An easy home-made kimchi (the spicy Korean veggie condiment) that can be prepared in a few minutes, in small batches and eaten without a too long fermentation.
All these ingredients are common in Osaka, and they also slightly differ from those in Koreas.
I followed (not too strictly) the recipe from Kim Ayan’s tezukuri kimchi to kimchi ryori (home-made kimchi and cuisine).
Leaves of nira.They are greens with a garlic flavor. They don’t last long. Making kimchi makes their life a little longer.
Nira, in salted water.
Preparing a spicy paste.
Ami ebi. They are salted mini shrimps. They are very very salty. 1 tbs of shrimps.
Drinking water (mineral or filtered), 1/2 cup.
A few dried chili peppers. Open and discard the (super duper hot) seeds and mill only the skin. For more color and less fire, I mix in sweet paprika powder. I don’t have a so big choice of dried chilis. In Seoul, they have milder ones. I could probably find of some powdered in Tsuruhashi (Osaka’s Korean town), but I’d have to buy one kg to use 10 grams. And powder gets stale very quickly.
Ginger and garlic.
That’s convenient to grate them… to get about 2 tbs of garlic, 1 tbs of ginger.

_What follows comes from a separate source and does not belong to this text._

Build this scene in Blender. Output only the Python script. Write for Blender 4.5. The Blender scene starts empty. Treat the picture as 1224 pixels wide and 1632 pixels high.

A few bits of skin of yuzu lemon.
Sesame seeds half-powdered in the mortar. (1 tbs)
Then a 1bs of honey is added. Normally a ts of salt is wanted, but my shrimps being so salty, I didn’t put it. The paste is ready.
I rinsed the nira in fresh water, squeezed it well, chopped. And mixed to the paste.
I added a little of Beni shiki. I had a lot too, and that’s a way to finish them. Their radish flavor will fit in.
Covered well the dish.
And now I eat… not. I WAIT ! So at this point, I can’t tell you if it’s good…
Follow up :
It’s a lacto-fermented condiment. It matures like a yogurt.
The first day, it’s not too good. Then it’s “young kimchi”, quite sweet. Then it’s balanced, the ideal to eat it on its own. And later, it’s a bit over. A bit sour, but the taste is deep and rich, so it’s good to cook. How long it takes depends on the recipe and the storage conditions. Some kimchi last several months, but not in your fridge. So I ate mine after a week :
Now at the second week, sourness appears :
This is what was left. I made chigae with it.
Oh yum! Sounds like it would be a great sauce for any type of veggie.